このため、最近では営業用車両から自家用車までドライブレコーダーの装着率はきわめて高くなっており、これは「あおり運転」に対する防衛策とされているからだ。だがそれが本当に防衛策なのか?
懲役もある車間距離不保持
警察もあおり運転を抑制するために、ヘリコプターを使用して上空から高速道路を監視したり、警察庁はあおり運転は「暴行容疑で立件検討」と全国の警察に指示を出したりしている。さらに、あおり運転に関するコメントも発表した。そのコメントは次の通りだ。
『いわゆる「あおり運転」等は、重大な交通事故につながる悪質・危険な行為です。また、車間距離保持義務違反、進路変更禁止違反、急ブレーキ禁止違反等の道路交通法違反のほか、危険運転致死傷罪(妨害目的運転)や刑法の暴行罪に該当することがあります。
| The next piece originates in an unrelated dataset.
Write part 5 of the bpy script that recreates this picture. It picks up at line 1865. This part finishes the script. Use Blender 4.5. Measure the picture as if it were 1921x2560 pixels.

車を運転する際は、周りの車の動きなどに注意し、安全な速度での運転を心掛け、十分な車間距離を保つとともに、無理な進路変更や追越し等は絶対にやめましょう。警察ではあおり運転等に対してあらゆる法令を駆使し、厳正な捜査を徹底するとともに、積極的な交通指導取締りを推進しています。また、あおり運転等を行なった者に対しては、危険性帯有による運転免許停止等の行政処分を厳正に行なっています』
危険性帯有とは、自動車等を運転することが、著しく道路における交通の危険を生じさせるおそれがあるときには、危険性帯有者として、点数制度による処分に至らない場合であっても運転免許の停止処分が行なわれるというもの。
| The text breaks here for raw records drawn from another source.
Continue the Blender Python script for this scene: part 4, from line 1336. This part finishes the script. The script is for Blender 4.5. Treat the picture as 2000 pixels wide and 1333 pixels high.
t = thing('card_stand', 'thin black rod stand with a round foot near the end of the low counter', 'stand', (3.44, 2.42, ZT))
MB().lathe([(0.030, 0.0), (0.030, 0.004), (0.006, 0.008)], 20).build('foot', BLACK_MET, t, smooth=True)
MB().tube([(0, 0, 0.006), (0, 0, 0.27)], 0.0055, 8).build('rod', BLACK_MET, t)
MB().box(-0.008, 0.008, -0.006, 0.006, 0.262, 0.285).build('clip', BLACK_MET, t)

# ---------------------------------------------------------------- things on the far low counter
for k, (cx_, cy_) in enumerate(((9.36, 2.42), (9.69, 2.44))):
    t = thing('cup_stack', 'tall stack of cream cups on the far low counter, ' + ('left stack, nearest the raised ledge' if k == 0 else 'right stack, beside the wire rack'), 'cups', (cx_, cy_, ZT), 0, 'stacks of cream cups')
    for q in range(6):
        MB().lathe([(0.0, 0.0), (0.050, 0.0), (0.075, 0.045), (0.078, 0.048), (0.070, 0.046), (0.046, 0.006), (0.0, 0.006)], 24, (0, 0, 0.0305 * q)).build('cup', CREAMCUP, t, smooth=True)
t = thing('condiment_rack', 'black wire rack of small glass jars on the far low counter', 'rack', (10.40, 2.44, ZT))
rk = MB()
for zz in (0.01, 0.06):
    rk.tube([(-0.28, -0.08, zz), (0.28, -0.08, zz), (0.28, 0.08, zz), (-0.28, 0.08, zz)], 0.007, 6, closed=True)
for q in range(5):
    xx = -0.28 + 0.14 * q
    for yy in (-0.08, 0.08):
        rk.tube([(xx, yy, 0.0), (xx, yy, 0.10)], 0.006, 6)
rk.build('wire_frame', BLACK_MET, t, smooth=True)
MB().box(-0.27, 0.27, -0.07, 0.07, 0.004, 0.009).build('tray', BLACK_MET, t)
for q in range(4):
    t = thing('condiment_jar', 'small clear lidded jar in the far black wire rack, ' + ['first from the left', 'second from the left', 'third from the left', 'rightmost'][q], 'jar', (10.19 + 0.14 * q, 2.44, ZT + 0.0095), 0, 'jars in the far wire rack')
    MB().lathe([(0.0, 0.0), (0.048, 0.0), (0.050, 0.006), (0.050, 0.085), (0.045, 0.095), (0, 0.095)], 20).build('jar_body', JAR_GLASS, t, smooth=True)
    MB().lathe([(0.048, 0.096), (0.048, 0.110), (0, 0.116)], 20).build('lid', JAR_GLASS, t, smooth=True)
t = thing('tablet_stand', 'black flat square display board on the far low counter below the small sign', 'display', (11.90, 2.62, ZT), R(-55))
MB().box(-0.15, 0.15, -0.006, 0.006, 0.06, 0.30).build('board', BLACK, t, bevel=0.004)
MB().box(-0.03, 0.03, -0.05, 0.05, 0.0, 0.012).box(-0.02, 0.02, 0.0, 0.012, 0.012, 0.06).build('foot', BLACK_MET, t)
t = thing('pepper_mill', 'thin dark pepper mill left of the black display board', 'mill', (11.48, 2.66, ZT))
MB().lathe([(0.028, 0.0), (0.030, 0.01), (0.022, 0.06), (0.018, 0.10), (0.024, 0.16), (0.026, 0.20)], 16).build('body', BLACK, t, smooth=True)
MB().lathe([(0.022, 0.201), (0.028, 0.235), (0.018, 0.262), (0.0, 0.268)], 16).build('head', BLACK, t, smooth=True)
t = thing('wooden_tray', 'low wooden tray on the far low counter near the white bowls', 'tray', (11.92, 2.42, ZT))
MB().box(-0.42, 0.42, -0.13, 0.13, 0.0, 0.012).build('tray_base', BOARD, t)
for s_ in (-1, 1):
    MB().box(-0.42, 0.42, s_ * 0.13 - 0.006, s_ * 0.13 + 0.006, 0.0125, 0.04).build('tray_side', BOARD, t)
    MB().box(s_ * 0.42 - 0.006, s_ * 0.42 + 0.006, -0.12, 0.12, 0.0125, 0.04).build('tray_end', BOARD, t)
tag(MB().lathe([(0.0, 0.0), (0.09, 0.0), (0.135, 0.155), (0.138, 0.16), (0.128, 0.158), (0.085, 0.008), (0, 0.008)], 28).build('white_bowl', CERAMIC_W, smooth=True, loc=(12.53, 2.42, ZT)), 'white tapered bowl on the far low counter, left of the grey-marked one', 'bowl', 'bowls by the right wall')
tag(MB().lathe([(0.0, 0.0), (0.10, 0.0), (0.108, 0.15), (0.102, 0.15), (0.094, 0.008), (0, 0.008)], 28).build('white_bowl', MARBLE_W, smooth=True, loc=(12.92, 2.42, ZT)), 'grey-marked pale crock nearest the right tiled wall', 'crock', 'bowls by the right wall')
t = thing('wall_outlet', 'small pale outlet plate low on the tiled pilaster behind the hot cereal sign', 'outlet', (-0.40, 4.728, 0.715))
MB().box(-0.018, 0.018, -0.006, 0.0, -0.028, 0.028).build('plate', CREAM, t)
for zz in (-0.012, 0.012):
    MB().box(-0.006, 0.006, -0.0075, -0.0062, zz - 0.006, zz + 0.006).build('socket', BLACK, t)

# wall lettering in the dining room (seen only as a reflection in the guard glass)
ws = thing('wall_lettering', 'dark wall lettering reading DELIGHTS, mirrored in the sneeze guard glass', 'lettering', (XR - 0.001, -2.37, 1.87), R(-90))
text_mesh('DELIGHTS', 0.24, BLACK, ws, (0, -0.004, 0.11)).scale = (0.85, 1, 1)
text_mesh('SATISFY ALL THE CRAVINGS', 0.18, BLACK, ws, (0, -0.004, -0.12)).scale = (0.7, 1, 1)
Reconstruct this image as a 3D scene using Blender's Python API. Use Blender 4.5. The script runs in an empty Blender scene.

なお、正式には「あおり運転」という用語はないので、交通法規上では安全な車間距離を取らずに前車に接近する行為は、道路交通法26条が禁止する車間距離不保持とされる。高速道路での車間距離不保持については、3か月以下の懲役または5万円以下の罰金が科させられ、一般道での車間距離不保持については、5万円以下の罰金が科させられる。また、前者については、1万円、1万5000円または2万円の反則金が、後者については、6000円、8000円または1万円の反則金が課され、前者については2点の反則点数、後者については、1点の反則点数が加算される。
ただ、あおり運転は、車間距離の不保持だけではなく、急激な車線割り込み、幅寄せなどのかなり幅広い概念で、警察庁の「危険性帯有」という表現は、危険を感じる運転やドライバーという、かなり漠然とした概念となっている。
ドライバーのストレスを考える
あおり運転という言葉がマスメディアに登場し、テレビ番組のコメンテーターたちは、そうした行為をするドライバーは凶暴な危険人物像であると語る傾向が強い。しかし、それはあまりに非現実的な見方で、おそらく自分で運転した経験がほとんどないのではないかと思われる。
交通環境の中でクルマを走らせている時、ドライバーは常にクルマの周囲をモニターしながら運転をしており、作業としては忙しい状態で、心理的な余裕が少ない状態だ。つまりストレスが強い状態であり、ちょっとしたきっかけでパニックになったり、怒りの感情が沸き起こりやすい。
逆に地方の過疎地の道路で、前にも後ろにも他のクルマがまったくいないような状態で走っている場合は、ストレスが大幅に減り、気持ちよく自分のペースで走ることができるはずだ。
このことからわかるように、ドライバーは一般的な交通環境のもとではストレスが大きく、道路が混雑していて思うように自分の進路が選べない時や、混雑する道路に合流したりするシーンでは、ストレスが一層大きくなるものだ。
こうした場面で、自分の意思を妨害するような他車が出現すると、威嚇し、暴言を吐き、ムキになって追いかけ、クラクションを鳴らしたり、ハイビームを浴びせたりする。運転中のこのような行為は、「road rage:ロードレイジ:路上での逆上」と呼ばれ、古今東西、世界中で見ることができる。
やられたらやり返す?
交通マナーが良いと言われるヨーロッパでも、のろのろ、まごまごした運転をしていると罵声を浴びせられることも珍しくはない。イギリスの喜劇TVドラマ「Mr.ビーン」では、主人公が遅いクルマ、低性能のクルマを虐めるシーンは、この喜劇のメインテーマの一つであった。